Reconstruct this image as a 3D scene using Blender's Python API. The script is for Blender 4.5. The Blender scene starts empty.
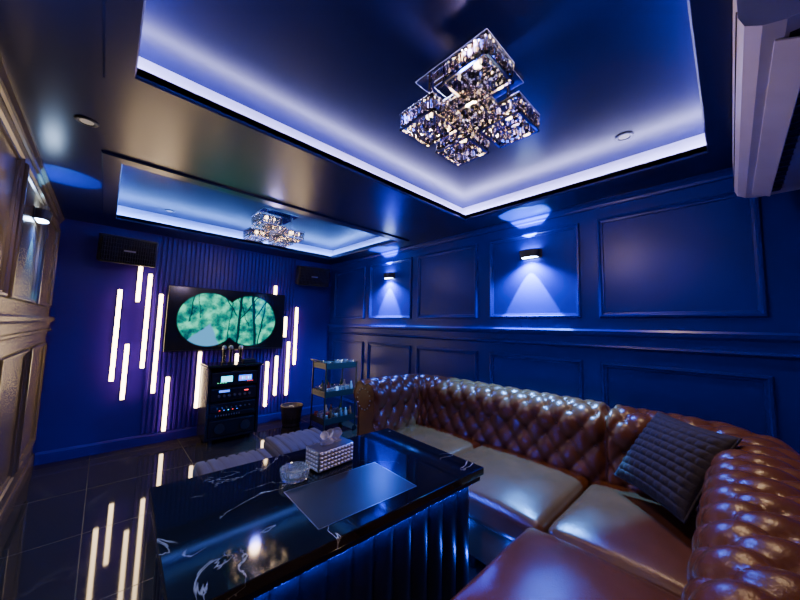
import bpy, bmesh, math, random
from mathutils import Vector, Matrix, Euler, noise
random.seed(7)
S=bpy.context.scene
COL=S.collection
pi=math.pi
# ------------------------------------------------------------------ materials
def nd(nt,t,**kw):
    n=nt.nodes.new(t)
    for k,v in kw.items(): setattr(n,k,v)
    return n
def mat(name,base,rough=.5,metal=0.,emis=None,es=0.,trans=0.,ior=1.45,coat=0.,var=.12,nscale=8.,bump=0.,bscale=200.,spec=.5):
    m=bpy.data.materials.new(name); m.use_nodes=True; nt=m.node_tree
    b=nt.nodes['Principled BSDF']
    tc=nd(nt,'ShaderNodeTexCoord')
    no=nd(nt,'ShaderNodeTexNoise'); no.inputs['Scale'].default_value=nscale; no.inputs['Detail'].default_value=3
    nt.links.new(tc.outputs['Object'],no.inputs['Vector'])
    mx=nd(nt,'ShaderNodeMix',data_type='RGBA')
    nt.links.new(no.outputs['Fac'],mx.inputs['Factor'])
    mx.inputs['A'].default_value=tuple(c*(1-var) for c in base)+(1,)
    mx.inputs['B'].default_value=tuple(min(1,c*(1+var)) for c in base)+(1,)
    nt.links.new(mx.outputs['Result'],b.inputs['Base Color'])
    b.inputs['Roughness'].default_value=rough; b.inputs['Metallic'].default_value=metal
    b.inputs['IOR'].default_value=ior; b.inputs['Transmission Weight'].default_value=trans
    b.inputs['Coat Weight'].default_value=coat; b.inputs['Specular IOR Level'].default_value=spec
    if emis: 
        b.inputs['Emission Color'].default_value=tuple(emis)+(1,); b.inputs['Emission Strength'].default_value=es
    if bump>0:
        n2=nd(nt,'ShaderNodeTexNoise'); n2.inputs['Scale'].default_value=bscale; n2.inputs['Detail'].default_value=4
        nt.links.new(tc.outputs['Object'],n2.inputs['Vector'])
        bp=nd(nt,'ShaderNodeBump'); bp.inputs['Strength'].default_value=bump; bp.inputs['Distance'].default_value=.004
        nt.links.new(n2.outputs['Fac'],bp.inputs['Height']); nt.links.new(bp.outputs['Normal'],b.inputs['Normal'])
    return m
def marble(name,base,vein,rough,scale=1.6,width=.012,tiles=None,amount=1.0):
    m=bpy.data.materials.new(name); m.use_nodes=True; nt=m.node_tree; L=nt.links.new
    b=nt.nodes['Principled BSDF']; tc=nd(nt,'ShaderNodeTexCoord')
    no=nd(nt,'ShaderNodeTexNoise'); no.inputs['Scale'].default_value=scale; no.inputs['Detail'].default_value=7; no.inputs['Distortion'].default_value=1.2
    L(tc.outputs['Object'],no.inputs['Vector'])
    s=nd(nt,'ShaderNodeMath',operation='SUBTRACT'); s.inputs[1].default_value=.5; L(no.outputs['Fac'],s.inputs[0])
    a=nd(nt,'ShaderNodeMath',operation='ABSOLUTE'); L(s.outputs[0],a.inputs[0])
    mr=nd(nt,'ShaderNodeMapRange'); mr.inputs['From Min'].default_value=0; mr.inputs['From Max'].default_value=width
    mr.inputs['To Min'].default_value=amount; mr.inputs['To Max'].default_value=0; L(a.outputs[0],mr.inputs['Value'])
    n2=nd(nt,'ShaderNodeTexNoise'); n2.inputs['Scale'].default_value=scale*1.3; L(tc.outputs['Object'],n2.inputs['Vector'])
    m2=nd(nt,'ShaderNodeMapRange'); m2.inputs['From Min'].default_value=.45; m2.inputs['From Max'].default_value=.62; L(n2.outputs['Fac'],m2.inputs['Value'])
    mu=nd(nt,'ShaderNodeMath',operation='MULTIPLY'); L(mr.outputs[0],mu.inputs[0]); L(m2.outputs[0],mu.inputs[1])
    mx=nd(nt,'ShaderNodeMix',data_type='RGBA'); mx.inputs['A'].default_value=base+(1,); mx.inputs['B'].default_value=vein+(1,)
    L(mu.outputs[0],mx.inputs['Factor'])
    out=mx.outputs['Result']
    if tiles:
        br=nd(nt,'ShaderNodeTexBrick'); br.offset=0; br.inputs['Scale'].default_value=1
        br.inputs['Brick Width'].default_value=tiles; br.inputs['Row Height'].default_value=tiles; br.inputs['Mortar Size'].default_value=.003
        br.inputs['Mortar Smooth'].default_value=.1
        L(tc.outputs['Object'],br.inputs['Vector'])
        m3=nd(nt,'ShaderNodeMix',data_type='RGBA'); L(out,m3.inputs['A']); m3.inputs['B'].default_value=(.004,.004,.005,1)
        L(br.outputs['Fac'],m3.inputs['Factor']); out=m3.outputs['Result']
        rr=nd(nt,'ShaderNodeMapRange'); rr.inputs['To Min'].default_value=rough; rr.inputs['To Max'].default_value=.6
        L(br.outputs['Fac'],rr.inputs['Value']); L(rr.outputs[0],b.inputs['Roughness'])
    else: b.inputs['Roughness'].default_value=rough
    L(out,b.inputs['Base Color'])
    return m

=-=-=

Copy each line in full and exactly, omitting any picture.

▶ Written reply:
Reconstruct this image as a 3D scene using Blender's Python API. The script is for Blender 4.5. The Blender scene starts empty.
import bpy, bmesh, math, random
from mathutils import Vector, Matrix, Euler, noise
random.seed(7)
S=bpy.context.scene
COL=S.collection
pi=math.pi
# ------------------------------------------------------------------ materials
def nd(nt,t,**kw):
    n=nt.nodes.new(t)
    for k,v in kw.items(): setattr(n,k,v)
    return n
def mat(name,base,rough=.5,metal=0.,emis=None,es=0.,trans=0.,ior=1.45,coat=0.,var=.12,nscale=8.,bump=0.,bscale=200.,spec=.5):
    m=bpy.data.materials.new(name); m.use_nodes=True; nt=m.node_tree
    b=nt.nodes['Principled BSDF']
    tc=nd(nt,'ShaderNodeTexCoord')
    no=nd(nt,'ShaderNodeTexNoise'); no.inputs['Scale'].default_value=nscale; no.inputs['Detail'].default_value=3
    nt.links.new(tc.outputs['Object'],no.inputs['Vector'])
    mx=nd(nt,'ShaderNodeMix',data_type='RGBA')
    nt.links.new(no.outputs['Fac'],mx.inputs['Factor'])
    mx.inputs['A'].default_value=tuple(c*(1-var) for c in base)+(1,)
    mx.inputs['B'].default_value=tuple(min(1,c*(1+var)) for c in base)+(1,)
    nt.links.new(mx.outputs['Result'],b.inputs['Base Color'])
    b.inputs['Roughness'].default_value=rough; b.inputs['Metallic'].default_value=metal
    b.inputs['IOR'].default_value=ior; b.inputs['Transmission Weight'].default_value=trans
    b.inputs['Coat Weight'].default_value=coat; b.inputs['Specular IOR Level'].default_value=spec
    if emis: 
        b.inputs['Emission Color'].default_value=tuple(emis)+(1,); b.inputs['Emission Strength'].default_value=es
    if bump>0:
        n2=nd(nt,'ShaderNodeTexNoise'); n2.inputs['Scale'].default_value=bscale; n2.inputs['Detail'].default_value=4
        nt.links.new(tc.outputs['Object'],n2.inputs['Vector'])
        bp=nd(nt,'ShaderNodeBump'); bp.inputs['Strength'].default_value=bump; bp.inputs['Distance'].default_value=.004
        nt.links.new(n2.outputs['Fac'],bp.inputs['Height']); nt.links.new(bp.outputs['Normal'],b.inputs['Normal'])
    return m
def marble(name,base,vein,rough,scale=1.6,width=.012,tiles=None,amount=1.0):
    m=bpy.data.materials.new(name); m.use_nodes=True; nt=m.node_tree; L=nt.links.new
    b=nt.nodes['Principled BSDF']; tc=nd(nt,'ShaderNodeTexCoord')
    no=nd(nt,'ShaderNodeTexNoise'); no.inputs['Scale'].default_value=scale; no.inputs['Detail'].default_value=7; no.inputs['Distortion'].default_value=1.2
    L(tc.outputs['Object'],no.inputs['Vector'])
    s=nd(nt,'ShaderNodeMath',operation='SUBTRACT'); s.inputs[1].default_value=.5; L(no.outputs['Fac'],s.inputs[0])
    a=nd(nt,'ShaderNodeMath',operation='ABSOLUTE'); L(s.outputs[0],a.inputs[0])
    mr=nd(nt,'ShaderNodeMapRange'); mr.inputs['From Min'].default_value=0; mr.inputs['From Max'].default_value=width
    mr.inputs['To Min'].default_value=amount; mr.inputs['To Max'].default_value=0; L(a.outputs[0],mr.inputs['Value'])
    n2=nd(nt,'ShaderNodeTexNoise'); n2.inputs['Scale'].default_value=scale*1.3; L(tc.outputs['Object'],n2.inputs['Vector'])
    m2=nd(nt,'ShaderNodeMapRange'); m2.inputs['From Min'].default_value=.45; m2.inputs['From Max'].default_value=.62; L(n2.outputs['Fac'],m2.inputs['Value'])
    mu=nd(nt,'ShaderNodeMath',operation='MULTIPLY'); L(mr.outputs[0],mu.inputs[0]); L(m2.outputs[0],mu.inputs[1])
    mx=nd(nt,'ShaderNodeMix',data_type='RGBA'); mx.inputs['A'].default_value=base+(1,); mx.inputs['B'].default_value=vein+(1,)
    L(mu.outputs[0],mx.inputs['Factor'])
    out=mx.outputs['Result']
    if tiles:
        br=nd(nt,'ShaderNodeTexBrick'); br.offset=0; br.inputs['Scale'].default_value=1
        br.inputs['Brick Width'].default_value=tiles; br.inputs['Row Height'].default_value=tiles; br.inputs['Mortar Size'].default_value=.003
        br.inputs['Mortar Smooth'].default_value=.1
        L(tc.outputs['Object'],br.inputs['Vector'])
        m3=nd(nt,'ShaderNodeMix',data_type='RGBA'); L(out,m3.inputs['A']); m3.inputs['B'].default_value=(.004,.004,.005,1)
        L(br.outputs['Fac'],m3.inputs['Factor']); out=m3.outputs['Result']
        rr=nd(nt,'ShaderNodeMapRange'); rr.inputs['To Min'].default_value=rough; rr.inputs['To Max'].default_value=.6
        L(br.outputs['Fac'],rr.inputs['Value']); L(rr.outputs[0],b.inputs['Roughness'])
    else: b.inputs['Roughness'].default_value=rough
    L(out,b.inputs['Base Color'])
    return m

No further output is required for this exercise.